Farm Laws: ‘Had it Sensed its Duty, the Government Would have Talked’
Perhaps it was the heat that forced all the men here to wear white; a blazing sun shines overhead. Tikooram Jat listens carefully to the speakers making speeches from the main stage erected at one end of the local Agricultural Produce Marketing Committee (APMC), commonly known as mandi, in Rajasthan’s Sikar. Packed with about 15,000 farmers from the district, the mahapanchayat on February 23 was considered one of the largest congregations of farmers in the Shekhawati region against the Farm Laws.
Jat has travelled about 35 kms to attend the mahapanchayat against the recently-enacted Farm Laws called for by the Samyukta Kisan Morcha (SKM).
Farmers from the semi-arid region have long been struggling for water availability and a minimum support price (MSP). It is ironic that they had chosen the mandi for their protest, a site where government apathy and the traders’ brazenness deprived them of just incomes for long. Speaking to Newsclick, Jat explained the ordeal around selling produce. “The decision to purchase our produce entirely depends on the officer’s mood. First we are called to the mandi along with our produce. Once we pile it up we are told that they will only buy ten quintals. The rest of the produce goes to private traders. Even if it ends up being procured we are paid after three to four months. The large numbers of farmers you see here are only because we are enraged,” he explains.
When asked if the current situation has affected him financially, Jat said that the farmers have been suffering due to another kind of tragedy, one that has especially affected their children. “Today we have only two choices – either be debt-ridden and educate your children or keep them illiterate. Our children are dropping out because we do not have money to make hefty payments. My child needs to travel 35 kms to reach his college. How would he study if we do not have money? Agriculture has been supporting our households; it is about existence and the government will have to repeal the laws,” he added.
A conversation with the farmers from the region suggests that they have begun to gauge the implications of the Farm Laws. Another farmer who sits beside Jat told Newsclick that private agri-based companies would primarily benefit from the contentious laws.
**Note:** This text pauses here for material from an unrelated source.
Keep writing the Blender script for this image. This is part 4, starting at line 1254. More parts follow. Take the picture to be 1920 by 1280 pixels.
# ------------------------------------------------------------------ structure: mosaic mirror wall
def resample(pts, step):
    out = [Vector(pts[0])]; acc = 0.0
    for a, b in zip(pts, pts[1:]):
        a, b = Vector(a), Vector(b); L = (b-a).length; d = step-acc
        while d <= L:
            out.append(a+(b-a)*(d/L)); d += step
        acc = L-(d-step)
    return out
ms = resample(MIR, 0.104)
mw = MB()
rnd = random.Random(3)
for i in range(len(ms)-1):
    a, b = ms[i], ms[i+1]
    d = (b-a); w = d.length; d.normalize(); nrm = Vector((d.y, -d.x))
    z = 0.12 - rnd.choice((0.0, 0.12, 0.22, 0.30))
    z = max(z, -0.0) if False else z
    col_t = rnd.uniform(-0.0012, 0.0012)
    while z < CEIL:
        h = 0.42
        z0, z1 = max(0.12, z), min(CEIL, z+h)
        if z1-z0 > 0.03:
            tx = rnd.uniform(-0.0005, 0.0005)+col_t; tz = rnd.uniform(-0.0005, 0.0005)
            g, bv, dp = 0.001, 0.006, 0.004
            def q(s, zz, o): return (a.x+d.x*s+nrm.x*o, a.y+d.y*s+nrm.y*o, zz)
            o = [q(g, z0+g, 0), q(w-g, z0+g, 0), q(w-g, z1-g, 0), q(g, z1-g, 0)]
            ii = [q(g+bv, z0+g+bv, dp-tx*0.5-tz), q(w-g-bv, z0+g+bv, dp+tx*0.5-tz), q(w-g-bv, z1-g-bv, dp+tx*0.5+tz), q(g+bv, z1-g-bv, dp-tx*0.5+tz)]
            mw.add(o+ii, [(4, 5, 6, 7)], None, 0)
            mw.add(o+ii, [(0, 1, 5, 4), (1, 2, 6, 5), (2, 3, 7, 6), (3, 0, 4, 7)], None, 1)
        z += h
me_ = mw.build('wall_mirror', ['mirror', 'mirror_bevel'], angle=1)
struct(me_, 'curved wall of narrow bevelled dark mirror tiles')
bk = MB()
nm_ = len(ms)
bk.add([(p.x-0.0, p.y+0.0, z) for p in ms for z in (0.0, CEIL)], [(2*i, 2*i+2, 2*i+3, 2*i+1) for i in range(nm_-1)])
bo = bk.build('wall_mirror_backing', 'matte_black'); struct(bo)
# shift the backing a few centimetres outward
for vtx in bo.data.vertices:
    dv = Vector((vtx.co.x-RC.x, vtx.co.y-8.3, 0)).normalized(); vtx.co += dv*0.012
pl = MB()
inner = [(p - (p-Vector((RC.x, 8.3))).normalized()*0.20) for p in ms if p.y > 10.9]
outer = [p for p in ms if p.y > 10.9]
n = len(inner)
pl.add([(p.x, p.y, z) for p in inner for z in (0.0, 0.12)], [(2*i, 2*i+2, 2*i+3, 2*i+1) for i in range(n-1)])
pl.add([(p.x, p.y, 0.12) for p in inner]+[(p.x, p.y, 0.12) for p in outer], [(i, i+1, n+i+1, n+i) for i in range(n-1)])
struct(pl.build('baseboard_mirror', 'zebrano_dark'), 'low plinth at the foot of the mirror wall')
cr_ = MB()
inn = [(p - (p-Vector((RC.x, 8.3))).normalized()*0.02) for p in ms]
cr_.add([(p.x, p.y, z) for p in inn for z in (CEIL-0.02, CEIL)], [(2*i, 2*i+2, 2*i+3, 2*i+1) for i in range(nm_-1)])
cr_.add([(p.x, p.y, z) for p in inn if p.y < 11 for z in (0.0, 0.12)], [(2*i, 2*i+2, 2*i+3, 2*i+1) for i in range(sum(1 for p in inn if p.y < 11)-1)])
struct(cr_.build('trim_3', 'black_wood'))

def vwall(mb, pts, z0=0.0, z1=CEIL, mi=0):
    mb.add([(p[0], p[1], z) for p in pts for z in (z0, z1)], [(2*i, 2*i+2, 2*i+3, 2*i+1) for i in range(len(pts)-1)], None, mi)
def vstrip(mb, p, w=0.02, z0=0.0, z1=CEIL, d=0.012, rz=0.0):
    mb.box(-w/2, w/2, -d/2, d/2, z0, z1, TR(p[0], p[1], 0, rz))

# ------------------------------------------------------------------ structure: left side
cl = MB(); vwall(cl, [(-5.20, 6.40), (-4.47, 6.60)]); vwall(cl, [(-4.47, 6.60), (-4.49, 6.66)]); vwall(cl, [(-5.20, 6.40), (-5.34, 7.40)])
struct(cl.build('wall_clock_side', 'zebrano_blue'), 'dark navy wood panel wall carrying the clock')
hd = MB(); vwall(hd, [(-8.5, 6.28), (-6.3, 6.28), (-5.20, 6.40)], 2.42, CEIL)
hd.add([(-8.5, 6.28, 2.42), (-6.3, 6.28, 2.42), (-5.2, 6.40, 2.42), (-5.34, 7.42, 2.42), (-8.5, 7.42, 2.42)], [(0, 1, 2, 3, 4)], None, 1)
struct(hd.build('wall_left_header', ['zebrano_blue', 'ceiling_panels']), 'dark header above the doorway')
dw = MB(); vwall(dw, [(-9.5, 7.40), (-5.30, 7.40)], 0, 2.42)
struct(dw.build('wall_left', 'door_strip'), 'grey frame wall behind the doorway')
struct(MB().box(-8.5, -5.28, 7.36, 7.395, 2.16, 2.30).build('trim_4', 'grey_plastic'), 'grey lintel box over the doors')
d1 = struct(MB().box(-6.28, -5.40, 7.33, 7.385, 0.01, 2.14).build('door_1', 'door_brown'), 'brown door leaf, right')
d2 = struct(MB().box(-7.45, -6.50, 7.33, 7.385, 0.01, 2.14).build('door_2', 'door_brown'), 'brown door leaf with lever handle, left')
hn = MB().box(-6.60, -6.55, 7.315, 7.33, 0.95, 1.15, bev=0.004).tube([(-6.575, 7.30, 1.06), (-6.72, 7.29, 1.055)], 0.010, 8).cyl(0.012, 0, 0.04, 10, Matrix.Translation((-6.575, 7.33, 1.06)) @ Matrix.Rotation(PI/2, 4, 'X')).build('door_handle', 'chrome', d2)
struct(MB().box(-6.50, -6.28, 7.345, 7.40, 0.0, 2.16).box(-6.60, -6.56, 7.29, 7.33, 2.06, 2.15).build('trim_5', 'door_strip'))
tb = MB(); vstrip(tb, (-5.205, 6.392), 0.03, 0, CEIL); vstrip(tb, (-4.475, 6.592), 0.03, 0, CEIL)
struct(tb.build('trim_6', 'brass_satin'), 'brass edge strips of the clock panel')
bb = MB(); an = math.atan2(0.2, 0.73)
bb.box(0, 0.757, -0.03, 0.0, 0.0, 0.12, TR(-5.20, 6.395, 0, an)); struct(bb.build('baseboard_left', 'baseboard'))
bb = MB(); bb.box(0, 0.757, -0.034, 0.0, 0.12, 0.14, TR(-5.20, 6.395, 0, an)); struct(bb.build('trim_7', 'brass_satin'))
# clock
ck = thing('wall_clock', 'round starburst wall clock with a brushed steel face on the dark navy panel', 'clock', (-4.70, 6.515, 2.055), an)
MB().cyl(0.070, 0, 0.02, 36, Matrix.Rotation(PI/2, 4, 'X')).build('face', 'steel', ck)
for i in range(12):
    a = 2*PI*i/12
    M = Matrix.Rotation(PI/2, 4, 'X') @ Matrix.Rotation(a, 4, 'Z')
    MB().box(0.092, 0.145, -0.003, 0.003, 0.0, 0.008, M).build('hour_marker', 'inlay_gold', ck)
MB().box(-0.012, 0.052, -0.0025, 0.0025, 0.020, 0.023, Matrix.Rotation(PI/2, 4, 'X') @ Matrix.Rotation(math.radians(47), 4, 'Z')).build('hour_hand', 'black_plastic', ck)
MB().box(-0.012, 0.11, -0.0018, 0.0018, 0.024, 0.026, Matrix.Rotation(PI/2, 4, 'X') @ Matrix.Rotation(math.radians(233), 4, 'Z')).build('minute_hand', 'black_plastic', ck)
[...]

“It is a blatant lie that farmers could not sell their produce anywhere in the country earlier. The first law (Farmers’ Produce Trade and Commerce (Promotion and Facilitation) Act) actually gives freedom to companies to trade anywhere in the country. Similarly, the contract farming act (Farmers’ Empowerment and Protection Agreement on Price Assurance and Farm Services Act) binds the farmers but liberates traders to procure produce just on the basis of an Aadhaar card. Where is the guarantee that a trader will not flee without paying up. Forgeries have already started to take place,” he says, adding that the farmers who spend about Rs 2,000 per quintal to produce pearl millet had to sell their produce at Rs 1,100 per quintal.
However, water scarcity and the Ashok Gehlot-led Rajasthan government’s apathy soon dominates the conversation. Muralidhar, who has travelled from Shri Madhopur Tehsil to attend the mahapanchayat says the farmers are pawns in a power game between the Congress and BJP. “First Modiji promised that he would bring us water. It is now hard for us to find drinking water let alone that for farming and other household chores. We believed him and elected this good-for-nothing babaji (Sumedhanand Saraswati) as our MP, a politician who would not have won in his lifetime. Ashok Gehlot promised our loans would be waived off. Nothing of the sort happened, we were cheated. Now, banks, co-operatives and money lenders are fleecing us for money. No day passes when one does not find a news report of a farmer suicide. This mahapanchayat also exemplifies the fact that the farmers are not willing to succumb to threats by banks or to hunger. We would rather die struggling,” he adds.
Sitaram Pawanda, an advocate, maintains that the present crisis, which is being seen as a calamity by the urban population, will largely affect rural folk who would suffer the most. “If agriculture comes under the control of these companies people living in rural areas will be hit most. A farmers cannot grow everything on his own. He needs essentials like salt, oil, rice and cereals. Agriculture has been supporting us through all this. It gave us money to feed our children, send them to schools and take care of the elderly. This would all become impossible,” he says.
Pawanda’s voice suddenly takes on a higher tone when he talks of banks. “They hire men to humiliate farmers by beating drums in front of their houses, even when he has mortgaged his land to you. However, you do not have any issue with millionaires refusing to pay back even when they are financially sound and get loans merely on the basis of transactions,” he adds.
A quiet Manoj, who sits calmly right at the end of the mandi, says: “You see democracy in many forms. One is being practiced here when farmers raise their voices peacefully. Had the government sensed its duty, it would have talked.”